Lake Belton is full of large bluffs that tower above the water sometimes 50 feet. The bluffs make great shade to fish in during the boiling months of summer and this particular day called for shade. We trolled lures up and down the bluffs, staying in the shade as much as possible and being new, I trailed about two hundred yards behind my friend. I wanted to see what trees to avoid in the water and not lose any tackle.

The paddling and trolling was producing some white bass and an occasional hybrid so the time melted away. A huge jerk on my crankbait grabbed my attention and almost freed me of my rod. The kayak spun around quickly and I soon learned I had found a tree. I didn't want to lose the bait so I commenced the wizardry of trying to free a crankbait with no bait retriever that is lodged 12 feet below your kayak. After 10 minutes I finally freed the bait, looked up and my friend was gone. He must have kept going and rounded a corner into a nearby creek. With the bluffs blocking my view I could only paddle and try to catch a glimpse of where he had gone.

With the first paddle stroke I heard it. Closely behind it was another one. A loud, low booming sound filled the sky. I thought at first it was cannon fire on Ft Hood but as I listened further I knew this was a storm. With a zero percent chance of rain in the forecast my eyes tried to quickly readjust as the sky turned an angry charcoal. The wind found its breath and started frothing the water around me. Ahead I could see a small gravel bar and an overhang in the bluff wall. I leaned into my stroke and powered ahead.The sky released her hold on the rain and a torrential shower commenced.

With each stroke waves were pounding me from every side, rain blistering my face and water was collecting in the cockpit. After five minutes of paddling I had lost ground. Making no progress I headed the opposite direction, hoping the wind would help. Just trying to turn the kayak was a chore as the water was pocket high inside. I was wearing a life jacket and decisions had to be made. I decided to get into the water. I would try to tow the kayak while swimming to a small shelf I hadn't seen previously. Holding to the kayak handle the wind blew my plans away. The kayak, free of my weight was skimming across the waves. Before I could touch the bottom I had been blown 200 yards from my original position. With a more gradual slope than the steep bluff I had been near, I climbed onto the gravel bank and proceeded to flip the kayak to drain it. I sat exhausted in the pouring rain. The rain tasted salty. And then it hit me. I was crying. Scared, shaken and alone I was crying.

The old, flood-killed trees of this embankment creaked and moaned in the wind as I heard the most haunting sound I have ever heard in my life. The footsteps of death. I had very little fight left in me at this point but I was glad to be alive. The echoing booms of thunder and sprays of lightning filled the sky getting louder and brighter each second. The footsteps were drawing near. It was time to fight for my life. Another decision had to be made.

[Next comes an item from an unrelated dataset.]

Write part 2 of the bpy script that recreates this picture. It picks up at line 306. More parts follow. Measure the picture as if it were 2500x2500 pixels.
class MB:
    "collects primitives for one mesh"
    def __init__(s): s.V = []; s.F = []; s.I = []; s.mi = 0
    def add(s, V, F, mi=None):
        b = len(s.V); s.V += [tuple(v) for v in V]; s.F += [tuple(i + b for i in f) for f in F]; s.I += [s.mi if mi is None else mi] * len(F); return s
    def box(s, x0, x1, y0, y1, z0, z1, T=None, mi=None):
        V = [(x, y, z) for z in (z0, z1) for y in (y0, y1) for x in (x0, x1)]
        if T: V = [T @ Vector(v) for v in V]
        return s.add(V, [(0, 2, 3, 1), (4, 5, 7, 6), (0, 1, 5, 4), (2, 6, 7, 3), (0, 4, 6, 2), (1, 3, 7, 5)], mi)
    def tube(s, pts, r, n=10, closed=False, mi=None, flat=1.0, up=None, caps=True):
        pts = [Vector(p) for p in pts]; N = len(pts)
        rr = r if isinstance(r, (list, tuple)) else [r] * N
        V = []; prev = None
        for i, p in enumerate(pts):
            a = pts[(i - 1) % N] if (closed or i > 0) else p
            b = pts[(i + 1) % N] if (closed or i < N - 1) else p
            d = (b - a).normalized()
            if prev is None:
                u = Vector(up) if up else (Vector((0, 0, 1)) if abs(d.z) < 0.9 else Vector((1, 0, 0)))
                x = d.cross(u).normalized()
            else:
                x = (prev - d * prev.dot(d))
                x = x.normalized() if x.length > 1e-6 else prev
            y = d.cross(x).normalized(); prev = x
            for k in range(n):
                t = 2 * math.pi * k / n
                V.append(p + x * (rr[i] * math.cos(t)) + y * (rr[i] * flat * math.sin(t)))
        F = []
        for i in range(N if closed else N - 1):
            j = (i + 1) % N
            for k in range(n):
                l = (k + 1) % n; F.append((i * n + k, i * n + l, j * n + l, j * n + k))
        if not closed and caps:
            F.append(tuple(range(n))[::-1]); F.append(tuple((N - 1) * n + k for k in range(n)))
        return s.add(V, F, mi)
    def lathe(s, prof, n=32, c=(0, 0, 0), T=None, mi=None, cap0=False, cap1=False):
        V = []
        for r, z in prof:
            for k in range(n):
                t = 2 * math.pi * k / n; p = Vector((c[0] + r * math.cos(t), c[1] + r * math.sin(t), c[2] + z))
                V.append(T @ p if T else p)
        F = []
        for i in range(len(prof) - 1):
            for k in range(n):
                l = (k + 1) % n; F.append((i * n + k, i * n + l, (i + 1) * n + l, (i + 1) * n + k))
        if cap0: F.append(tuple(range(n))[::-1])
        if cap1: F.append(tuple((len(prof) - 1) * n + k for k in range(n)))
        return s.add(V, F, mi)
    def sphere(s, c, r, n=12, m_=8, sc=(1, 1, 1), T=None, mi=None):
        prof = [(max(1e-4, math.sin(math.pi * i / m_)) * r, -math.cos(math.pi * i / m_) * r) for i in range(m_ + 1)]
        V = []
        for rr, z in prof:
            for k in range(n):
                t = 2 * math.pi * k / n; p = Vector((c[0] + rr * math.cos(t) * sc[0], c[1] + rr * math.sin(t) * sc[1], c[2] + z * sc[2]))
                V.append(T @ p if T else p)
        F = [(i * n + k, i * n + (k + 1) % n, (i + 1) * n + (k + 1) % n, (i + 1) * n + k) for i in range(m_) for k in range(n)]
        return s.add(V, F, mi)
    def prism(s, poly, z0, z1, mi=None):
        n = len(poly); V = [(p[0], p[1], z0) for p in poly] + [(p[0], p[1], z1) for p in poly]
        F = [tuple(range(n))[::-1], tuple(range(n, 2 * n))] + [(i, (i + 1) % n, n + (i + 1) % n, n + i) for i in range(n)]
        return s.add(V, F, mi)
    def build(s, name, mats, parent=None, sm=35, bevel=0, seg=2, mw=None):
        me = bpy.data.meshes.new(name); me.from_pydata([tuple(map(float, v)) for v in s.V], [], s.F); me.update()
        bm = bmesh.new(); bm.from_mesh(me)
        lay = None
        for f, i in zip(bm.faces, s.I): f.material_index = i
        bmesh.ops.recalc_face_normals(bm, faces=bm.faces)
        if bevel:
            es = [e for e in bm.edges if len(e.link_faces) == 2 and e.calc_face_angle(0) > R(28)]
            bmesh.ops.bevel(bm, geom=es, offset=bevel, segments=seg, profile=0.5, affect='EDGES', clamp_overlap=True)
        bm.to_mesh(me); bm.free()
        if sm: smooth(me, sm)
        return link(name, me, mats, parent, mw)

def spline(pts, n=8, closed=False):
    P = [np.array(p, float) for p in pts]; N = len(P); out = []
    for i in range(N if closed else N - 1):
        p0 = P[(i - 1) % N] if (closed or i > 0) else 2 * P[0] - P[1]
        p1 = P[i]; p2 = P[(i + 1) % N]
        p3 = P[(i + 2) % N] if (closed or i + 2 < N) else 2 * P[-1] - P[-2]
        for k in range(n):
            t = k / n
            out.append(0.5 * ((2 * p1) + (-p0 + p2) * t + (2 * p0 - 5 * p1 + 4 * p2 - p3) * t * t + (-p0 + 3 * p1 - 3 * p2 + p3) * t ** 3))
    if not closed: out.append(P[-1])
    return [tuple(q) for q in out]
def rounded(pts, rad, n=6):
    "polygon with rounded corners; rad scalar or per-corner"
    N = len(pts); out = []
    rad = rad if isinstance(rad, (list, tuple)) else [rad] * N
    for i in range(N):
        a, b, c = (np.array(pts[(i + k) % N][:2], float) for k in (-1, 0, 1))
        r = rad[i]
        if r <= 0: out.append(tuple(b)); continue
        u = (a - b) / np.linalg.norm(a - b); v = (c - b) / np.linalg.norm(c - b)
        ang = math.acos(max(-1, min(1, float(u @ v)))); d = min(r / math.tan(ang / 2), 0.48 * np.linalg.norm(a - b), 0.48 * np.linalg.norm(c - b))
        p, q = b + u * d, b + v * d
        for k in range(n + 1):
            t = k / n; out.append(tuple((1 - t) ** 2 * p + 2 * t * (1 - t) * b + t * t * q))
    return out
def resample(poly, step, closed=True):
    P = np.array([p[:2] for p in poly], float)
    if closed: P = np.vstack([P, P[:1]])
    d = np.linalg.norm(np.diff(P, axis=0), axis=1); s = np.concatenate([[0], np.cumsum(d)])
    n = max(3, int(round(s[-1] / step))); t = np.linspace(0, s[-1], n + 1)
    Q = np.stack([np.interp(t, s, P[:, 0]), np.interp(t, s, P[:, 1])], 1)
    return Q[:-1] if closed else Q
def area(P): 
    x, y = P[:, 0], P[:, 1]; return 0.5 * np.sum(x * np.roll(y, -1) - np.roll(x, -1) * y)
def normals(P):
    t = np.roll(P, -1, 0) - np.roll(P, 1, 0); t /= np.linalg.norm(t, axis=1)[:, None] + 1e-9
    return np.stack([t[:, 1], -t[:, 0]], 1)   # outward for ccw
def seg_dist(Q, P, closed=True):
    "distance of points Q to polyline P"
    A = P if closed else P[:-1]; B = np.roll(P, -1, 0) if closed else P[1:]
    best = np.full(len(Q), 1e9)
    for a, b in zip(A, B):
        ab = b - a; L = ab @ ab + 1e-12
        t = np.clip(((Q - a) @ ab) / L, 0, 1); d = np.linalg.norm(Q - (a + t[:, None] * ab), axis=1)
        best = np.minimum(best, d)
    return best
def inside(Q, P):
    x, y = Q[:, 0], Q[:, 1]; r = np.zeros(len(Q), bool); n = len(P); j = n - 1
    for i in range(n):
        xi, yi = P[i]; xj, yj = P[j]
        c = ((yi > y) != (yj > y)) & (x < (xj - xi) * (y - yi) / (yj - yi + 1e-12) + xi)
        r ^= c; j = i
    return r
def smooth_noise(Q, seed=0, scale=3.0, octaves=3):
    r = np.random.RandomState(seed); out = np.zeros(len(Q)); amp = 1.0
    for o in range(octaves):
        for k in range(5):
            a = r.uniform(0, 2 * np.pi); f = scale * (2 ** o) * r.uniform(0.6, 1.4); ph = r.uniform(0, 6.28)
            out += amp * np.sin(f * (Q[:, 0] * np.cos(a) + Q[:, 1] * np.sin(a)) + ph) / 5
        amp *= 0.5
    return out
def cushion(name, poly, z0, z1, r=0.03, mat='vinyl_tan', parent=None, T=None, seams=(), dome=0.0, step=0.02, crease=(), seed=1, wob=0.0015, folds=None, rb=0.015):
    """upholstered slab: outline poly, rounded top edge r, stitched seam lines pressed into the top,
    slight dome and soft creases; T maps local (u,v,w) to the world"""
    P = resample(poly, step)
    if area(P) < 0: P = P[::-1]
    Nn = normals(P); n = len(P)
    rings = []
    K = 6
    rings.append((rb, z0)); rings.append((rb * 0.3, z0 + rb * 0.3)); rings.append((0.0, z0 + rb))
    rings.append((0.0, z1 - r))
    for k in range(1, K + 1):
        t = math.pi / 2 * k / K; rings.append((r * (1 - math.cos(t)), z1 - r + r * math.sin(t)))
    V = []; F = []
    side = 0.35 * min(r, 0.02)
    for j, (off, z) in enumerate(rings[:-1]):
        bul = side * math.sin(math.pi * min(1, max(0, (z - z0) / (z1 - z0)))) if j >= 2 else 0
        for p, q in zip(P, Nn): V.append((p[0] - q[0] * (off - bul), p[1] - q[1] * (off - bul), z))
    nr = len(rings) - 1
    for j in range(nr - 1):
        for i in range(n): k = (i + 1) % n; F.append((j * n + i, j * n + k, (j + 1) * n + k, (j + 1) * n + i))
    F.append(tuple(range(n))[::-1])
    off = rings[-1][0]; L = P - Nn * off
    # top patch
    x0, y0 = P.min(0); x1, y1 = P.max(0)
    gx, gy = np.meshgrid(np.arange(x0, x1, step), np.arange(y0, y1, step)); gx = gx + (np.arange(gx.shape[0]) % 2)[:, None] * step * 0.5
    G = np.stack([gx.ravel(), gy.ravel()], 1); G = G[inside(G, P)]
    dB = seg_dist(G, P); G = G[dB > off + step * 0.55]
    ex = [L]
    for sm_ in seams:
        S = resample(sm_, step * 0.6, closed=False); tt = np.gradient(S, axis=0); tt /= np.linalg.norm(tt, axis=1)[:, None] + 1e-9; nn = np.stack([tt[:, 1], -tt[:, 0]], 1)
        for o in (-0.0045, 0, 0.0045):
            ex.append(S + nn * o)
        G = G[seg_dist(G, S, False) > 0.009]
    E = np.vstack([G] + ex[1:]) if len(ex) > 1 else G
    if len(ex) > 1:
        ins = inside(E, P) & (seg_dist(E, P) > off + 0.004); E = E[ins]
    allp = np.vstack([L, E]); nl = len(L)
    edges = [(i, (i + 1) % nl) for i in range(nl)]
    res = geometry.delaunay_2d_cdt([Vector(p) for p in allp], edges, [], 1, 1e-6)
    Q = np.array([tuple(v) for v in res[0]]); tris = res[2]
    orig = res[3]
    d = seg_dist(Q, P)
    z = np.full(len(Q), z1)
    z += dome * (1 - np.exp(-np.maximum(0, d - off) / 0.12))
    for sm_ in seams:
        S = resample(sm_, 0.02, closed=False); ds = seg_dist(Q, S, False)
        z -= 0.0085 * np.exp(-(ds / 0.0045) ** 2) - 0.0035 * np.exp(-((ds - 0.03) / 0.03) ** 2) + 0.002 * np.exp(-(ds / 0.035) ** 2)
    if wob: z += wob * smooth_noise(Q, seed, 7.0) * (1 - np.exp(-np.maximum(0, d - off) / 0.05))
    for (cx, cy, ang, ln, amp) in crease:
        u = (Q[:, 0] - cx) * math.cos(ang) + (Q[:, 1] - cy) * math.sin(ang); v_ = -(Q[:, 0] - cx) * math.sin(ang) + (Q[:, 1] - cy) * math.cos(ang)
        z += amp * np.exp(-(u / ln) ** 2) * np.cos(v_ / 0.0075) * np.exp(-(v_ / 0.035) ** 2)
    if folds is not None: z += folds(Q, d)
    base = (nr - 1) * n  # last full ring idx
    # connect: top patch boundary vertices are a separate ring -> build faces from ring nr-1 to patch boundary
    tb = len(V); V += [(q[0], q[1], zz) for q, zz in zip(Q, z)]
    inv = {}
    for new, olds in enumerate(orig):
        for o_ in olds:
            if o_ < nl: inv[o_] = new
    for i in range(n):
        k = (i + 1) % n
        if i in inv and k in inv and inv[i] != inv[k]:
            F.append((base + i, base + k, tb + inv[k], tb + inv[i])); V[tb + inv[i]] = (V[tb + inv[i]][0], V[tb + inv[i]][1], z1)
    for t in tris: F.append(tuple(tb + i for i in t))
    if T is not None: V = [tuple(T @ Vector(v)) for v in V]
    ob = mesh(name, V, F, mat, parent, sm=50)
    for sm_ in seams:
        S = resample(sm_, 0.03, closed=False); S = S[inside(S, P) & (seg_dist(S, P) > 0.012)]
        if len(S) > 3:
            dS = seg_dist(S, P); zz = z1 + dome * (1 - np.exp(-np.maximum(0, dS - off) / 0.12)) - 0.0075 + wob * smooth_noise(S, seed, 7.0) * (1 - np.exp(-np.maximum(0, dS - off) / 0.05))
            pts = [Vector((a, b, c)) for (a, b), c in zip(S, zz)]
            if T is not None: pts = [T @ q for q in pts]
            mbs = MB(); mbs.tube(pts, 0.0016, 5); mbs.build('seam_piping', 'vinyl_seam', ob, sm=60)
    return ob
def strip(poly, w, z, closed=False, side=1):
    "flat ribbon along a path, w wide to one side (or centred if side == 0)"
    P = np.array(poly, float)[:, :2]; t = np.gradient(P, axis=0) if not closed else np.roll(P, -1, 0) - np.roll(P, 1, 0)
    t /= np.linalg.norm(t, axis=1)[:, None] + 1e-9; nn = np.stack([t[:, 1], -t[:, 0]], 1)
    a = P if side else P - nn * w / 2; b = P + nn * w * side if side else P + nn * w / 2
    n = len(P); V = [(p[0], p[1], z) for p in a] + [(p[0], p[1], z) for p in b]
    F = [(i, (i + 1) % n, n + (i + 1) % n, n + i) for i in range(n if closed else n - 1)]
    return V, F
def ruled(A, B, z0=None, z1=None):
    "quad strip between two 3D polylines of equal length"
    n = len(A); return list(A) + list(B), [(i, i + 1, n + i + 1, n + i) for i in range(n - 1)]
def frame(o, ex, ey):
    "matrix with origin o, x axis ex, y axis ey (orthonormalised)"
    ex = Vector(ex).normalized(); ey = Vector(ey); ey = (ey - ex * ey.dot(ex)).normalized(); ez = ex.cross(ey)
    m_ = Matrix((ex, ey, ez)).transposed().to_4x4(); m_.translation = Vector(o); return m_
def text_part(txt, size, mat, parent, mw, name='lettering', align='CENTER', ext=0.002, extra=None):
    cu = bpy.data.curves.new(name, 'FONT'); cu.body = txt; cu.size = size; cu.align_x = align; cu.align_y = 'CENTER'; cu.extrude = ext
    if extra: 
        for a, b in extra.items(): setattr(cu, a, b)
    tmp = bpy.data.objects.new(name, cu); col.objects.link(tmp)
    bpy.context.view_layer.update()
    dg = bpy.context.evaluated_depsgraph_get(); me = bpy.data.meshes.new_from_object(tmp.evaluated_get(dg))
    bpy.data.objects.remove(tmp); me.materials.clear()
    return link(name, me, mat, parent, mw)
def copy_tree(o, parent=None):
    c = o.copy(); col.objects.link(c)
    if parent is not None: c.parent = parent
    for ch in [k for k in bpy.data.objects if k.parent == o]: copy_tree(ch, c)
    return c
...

I quickly surveyed the landscape and discovered a small rock ledge that was as far away from the trees as possible. Trees are lightning magnets and I wanted no part of their potential light show. Wedging myself as deep under the ledge as I could get, I held my knees and my breath. The footsteps were getting closer. With an explosion and searing bright light a tree fell to its final resting place less than five yards away from my ledge. The ringing of my ears blocked out the thunder and I closed my eyes. If it was going to be today, I didn't want to see it coming.

As the ringing subsided a few minutes later I realized the footsteps were gone. Small rays of sunshine were peaking through and painting the now calming water. I remember thinking, "Today was not my day to go."

After surveying the skies, I emptied my kayak one last time, reboarded and went searching for my friend. In short order I discovered him around a bend, alert ok and fishing again. Apparently his time with the storm had not been as much of an ordeal. He casually asked if I was ok. I responded yes and then told him I thought I would call it a day.